Matthew 13:24-30
24 He told another story. "God's kingdom is like a farmer who planted good seed in his field. 25 That night, while his hired men were asleep, his enemy sowed thistles all through the wheat and slipped away before dawn. 26 When the first green shoots appeared and the grain began to form, the thistles showed up, too. 27 "The farmhands came to the farmer and said, 'Master, that was clean seed you planted, wasn't it? Where did these thistles come from?' 28 "He answered, 'Some enemy did this.' "The farmhands asked, 'Should we weed out the thistles?' 29 "He said, 'No, if you weed the thistles, you'll pull up the wheat, too. 30 Let them grow together until harvest time. Then I'll instruct the harvesters to pull up the thistles and tie them in bundles for the fire, then gather the wheat and put it in the barn.'"
Judgment is not in our hands. We are not to separate the wheat from the weeds, the sacred from the secular, the holy from the unholy. This is God’s doing - God who is “gracious and merciful, slow to anger and abounding in steadfast love”.
Our task is to live faithfully, as those who are both wheat and weeds - we are not as pure as we would like to be. As Wm. Saloan Coffin has said, “Remember what history teaches, never do people so cheerfully do evil as when they do it from religious conviction.”
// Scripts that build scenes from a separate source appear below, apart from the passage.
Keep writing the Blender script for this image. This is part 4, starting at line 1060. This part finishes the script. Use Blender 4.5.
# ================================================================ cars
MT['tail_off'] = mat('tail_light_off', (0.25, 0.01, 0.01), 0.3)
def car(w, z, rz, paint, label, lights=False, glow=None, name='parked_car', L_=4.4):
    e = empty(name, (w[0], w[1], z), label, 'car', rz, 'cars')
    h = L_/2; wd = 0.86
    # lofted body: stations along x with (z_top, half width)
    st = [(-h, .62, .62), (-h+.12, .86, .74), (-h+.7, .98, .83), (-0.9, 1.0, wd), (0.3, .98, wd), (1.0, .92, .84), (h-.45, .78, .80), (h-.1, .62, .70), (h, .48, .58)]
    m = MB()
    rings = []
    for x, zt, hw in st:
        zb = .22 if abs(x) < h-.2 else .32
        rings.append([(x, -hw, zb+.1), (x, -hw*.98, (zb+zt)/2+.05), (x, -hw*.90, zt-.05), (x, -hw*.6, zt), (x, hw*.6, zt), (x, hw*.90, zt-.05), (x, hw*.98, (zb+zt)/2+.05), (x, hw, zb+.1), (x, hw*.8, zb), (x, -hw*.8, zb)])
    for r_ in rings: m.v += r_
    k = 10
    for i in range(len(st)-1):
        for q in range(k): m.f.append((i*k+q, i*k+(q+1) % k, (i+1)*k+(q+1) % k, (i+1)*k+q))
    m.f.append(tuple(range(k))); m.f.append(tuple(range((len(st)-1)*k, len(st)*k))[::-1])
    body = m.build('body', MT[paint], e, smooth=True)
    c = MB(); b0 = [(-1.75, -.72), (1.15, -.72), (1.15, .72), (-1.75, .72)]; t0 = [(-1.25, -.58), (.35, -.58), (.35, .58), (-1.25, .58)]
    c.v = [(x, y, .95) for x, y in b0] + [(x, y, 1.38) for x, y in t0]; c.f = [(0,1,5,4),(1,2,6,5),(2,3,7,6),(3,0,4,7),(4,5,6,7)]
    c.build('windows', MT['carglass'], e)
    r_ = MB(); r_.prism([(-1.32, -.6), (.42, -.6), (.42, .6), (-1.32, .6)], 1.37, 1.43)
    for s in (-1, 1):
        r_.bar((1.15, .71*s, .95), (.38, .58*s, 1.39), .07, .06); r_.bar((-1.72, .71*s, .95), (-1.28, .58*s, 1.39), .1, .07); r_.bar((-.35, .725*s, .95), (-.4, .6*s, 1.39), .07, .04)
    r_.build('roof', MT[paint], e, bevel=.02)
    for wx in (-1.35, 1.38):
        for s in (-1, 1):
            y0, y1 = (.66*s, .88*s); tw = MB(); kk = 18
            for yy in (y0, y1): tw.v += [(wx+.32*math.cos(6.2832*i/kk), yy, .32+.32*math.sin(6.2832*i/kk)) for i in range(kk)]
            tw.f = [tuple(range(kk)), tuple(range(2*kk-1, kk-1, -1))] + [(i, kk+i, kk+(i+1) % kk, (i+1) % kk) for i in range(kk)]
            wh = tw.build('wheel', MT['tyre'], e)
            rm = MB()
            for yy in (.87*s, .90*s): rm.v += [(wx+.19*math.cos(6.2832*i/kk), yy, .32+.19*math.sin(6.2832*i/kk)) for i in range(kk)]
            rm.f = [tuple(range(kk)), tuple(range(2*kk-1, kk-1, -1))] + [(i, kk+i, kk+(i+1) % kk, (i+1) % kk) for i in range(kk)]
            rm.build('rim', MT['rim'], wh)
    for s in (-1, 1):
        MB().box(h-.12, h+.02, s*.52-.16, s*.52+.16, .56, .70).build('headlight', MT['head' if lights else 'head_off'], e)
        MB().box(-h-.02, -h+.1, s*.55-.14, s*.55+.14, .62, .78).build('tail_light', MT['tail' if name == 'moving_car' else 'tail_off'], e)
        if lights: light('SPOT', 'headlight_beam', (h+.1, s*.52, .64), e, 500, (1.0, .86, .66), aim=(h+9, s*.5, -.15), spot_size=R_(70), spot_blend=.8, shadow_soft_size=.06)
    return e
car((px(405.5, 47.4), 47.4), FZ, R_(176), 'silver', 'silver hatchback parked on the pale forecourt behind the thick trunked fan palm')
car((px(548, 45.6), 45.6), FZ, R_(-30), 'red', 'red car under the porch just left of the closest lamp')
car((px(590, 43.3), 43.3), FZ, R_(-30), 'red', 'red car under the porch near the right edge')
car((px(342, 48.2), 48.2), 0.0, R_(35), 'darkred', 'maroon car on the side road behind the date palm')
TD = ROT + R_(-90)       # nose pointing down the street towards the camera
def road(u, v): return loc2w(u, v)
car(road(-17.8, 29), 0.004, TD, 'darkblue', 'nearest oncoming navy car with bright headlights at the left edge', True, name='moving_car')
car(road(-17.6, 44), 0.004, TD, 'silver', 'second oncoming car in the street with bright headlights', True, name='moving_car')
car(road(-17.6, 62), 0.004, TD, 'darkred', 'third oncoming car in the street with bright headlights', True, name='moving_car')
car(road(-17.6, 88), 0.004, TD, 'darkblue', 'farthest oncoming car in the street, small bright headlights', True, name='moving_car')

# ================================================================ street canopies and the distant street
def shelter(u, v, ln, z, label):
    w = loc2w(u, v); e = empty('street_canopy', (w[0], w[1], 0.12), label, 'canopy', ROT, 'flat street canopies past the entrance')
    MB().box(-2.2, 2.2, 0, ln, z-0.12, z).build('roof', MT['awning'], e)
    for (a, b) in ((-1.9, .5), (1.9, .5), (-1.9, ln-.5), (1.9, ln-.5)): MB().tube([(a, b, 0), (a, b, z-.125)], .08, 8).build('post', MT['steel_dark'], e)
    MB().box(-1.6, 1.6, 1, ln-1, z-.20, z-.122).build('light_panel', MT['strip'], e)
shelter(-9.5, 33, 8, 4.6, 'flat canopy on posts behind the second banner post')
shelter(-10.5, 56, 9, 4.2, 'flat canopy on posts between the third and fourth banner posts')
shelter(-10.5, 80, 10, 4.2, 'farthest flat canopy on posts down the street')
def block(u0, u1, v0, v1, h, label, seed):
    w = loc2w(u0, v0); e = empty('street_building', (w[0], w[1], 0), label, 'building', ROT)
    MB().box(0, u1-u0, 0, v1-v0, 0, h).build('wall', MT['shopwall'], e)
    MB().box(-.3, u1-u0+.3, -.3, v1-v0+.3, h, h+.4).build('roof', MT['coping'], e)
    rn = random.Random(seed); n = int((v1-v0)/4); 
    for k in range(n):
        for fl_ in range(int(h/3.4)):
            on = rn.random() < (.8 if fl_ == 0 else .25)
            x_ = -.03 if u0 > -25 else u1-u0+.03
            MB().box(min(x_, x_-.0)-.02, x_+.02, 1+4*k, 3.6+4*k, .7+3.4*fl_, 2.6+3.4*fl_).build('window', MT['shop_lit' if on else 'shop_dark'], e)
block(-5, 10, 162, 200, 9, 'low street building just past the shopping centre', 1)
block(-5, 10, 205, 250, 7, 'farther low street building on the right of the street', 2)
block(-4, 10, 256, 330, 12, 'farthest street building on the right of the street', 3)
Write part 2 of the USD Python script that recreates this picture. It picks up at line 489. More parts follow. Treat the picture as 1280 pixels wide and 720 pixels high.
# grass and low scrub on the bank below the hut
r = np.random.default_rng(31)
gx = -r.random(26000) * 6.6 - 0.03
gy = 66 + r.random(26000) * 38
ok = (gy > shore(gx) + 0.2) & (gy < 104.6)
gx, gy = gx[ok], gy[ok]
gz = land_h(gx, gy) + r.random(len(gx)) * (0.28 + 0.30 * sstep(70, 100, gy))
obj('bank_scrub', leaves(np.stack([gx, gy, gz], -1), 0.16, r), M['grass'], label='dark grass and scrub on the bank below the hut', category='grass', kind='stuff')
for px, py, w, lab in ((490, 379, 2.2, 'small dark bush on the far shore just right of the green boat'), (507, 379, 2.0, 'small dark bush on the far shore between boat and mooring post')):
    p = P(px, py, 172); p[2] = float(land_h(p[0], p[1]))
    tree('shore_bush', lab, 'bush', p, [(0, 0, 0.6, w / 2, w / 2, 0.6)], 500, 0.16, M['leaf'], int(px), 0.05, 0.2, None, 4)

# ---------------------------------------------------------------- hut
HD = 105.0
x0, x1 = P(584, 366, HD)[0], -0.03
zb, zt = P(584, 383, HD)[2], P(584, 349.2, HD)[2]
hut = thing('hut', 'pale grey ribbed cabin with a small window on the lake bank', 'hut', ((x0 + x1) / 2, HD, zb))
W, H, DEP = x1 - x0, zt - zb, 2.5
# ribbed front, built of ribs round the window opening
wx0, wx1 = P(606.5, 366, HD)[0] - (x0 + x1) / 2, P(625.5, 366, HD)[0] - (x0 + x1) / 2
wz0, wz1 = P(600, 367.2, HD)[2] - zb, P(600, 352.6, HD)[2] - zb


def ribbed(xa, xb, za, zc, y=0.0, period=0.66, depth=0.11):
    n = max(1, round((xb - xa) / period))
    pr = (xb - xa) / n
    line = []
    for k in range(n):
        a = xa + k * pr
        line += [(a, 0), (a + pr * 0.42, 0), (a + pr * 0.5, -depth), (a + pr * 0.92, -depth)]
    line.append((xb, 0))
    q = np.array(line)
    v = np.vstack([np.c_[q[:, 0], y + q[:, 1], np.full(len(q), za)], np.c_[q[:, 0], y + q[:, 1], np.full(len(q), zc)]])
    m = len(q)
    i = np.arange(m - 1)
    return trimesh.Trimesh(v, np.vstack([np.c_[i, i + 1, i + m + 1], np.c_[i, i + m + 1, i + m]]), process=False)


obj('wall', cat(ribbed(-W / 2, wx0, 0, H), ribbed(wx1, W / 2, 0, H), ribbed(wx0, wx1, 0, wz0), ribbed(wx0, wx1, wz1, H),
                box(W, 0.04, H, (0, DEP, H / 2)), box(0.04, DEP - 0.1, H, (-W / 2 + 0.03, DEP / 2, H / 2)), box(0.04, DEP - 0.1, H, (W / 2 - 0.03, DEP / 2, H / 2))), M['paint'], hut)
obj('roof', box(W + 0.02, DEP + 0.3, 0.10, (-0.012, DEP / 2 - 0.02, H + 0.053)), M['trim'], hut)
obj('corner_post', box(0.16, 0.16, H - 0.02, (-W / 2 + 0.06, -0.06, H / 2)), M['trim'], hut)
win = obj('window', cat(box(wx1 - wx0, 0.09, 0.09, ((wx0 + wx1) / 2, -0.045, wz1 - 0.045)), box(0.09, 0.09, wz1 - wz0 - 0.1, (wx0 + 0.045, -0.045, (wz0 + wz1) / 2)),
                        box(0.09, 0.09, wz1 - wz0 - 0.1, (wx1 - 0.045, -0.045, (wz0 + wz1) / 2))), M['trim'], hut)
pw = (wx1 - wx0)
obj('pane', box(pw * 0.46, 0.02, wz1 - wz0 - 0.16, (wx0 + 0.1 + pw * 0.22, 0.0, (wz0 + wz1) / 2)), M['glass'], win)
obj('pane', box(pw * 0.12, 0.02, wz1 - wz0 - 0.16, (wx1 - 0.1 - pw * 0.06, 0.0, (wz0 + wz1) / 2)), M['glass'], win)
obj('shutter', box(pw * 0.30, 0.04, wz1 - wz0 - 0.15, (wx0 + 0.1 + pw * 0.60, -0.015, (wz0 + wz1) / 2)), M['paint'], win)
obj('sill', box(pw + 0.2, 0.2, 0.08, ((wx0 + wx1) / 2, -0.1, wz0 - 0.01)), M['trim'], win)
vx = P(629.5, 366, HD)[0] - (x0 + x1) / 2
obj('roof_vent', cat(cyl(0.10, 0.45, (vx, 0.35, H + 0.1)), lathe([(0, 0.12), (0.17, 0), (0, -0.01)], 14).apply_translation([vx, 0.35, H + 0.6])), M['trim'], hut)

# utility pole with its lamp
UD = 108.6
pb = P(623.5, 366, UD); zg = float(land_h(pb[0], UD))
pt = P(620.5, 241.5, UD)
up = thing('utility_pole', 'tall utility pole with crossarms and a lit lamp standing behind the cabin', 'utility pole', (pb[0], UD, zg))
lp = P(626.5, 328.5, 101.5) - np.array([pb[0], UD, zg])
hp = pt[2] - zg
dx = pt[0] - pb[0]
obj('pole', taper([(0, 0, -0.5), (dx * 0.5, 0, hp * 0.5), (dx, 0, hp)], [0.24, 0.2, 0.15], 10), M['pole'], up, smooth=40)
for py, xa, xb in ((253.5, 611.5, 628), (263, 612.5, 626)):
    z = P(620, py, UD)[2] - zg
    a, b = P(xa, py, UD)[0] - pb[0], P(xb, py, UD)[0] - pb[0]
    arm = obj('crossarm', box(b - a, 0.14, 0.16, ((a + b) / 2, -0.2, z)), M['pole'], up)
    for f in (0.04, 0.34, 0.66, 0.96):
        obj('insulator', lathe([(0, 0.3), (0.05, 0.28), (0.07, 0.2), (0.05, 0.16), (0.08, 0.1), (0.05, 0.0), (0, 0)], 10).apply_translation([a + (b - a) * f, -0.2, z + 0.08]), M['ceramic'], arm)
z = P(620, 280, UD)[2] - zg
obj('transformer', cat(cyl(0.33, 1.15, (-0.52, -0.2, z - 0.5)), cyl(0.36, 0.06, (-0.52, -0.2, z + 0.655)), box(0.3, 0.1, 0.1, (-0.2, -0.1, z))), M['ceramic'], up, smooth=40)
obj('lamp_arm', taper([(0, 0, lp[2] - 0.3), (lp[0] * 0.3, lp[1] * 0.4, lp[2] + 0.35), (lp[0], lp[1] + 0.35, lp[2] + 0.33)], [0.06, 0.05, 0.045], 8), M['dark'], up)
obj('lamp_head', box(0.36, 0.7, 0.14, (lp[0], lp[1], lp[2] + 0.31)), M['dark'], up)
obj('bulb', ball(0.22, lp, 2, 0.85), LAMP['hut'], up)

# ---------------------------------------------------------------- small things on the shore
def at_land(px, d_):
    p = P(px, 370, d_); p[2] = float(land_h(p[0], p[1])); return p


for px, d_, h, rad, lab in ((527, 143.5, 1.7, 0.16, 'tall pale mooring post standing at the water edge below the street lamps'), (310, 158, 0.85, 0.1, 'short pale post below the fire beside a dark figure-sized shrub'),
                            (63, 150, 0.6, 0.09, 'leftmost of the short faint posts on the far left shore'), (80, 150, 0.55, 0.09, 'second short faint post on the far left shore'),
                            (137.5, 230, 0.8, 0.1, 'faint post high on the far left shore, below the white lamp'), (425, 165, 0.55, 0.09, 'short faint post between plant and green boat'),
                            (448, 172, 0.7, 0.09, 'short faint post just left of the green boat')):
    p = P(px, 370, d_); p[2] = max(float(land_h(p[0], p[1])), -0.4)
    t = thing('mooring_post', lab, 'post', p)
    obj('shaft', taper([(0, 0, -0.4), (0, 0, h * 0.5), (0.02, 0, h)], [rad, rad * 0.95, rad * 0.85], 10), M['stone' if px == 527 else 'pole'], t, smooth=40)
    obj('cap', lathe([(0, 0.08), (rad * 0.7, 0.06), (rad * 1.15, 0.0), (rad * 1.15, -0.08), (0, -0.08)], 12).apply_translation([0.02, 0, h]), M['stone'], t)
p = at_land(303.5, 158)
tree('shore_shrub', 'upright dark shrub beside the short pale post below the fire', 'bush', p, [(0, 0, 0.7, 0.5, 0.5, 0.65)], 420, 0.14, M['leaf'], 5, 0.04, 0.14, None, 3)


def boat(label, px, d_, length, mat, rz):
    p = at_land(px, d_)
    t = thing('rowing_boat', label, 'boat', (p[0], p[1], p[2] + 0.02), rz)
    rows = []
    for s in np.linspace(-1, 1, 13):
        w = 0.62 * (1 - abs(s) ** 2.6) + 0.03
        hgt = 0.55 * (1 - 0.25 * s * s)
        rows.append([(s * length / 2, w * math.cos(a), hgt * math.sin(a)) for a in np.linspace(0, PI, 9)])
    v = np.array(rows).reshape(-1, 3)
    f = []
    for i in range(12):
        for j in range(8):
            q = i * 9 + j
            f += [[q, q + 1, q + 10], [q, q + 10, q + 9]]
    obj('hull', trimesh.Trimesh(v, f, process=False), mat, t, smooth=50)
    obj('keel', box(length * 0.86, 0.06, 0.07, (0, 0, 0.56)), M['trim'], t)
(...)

“God has invited us to gather rather than to judge, to get together and learn to live with one another, weeds and wheat alike. There is wheat within each of us as well as those all-too-visible weeds. From this patchy crop God can fashion a miraculous bread, transforming each of us by the pure wheat of this holy offering, making us into beings shaped by hope.” Richard I Pervo,
Prayer thought for the week: “Lord, help me to remember that it is not my job to judge.
You will take care of that. Help me to be merciful, as You are to me and to all.”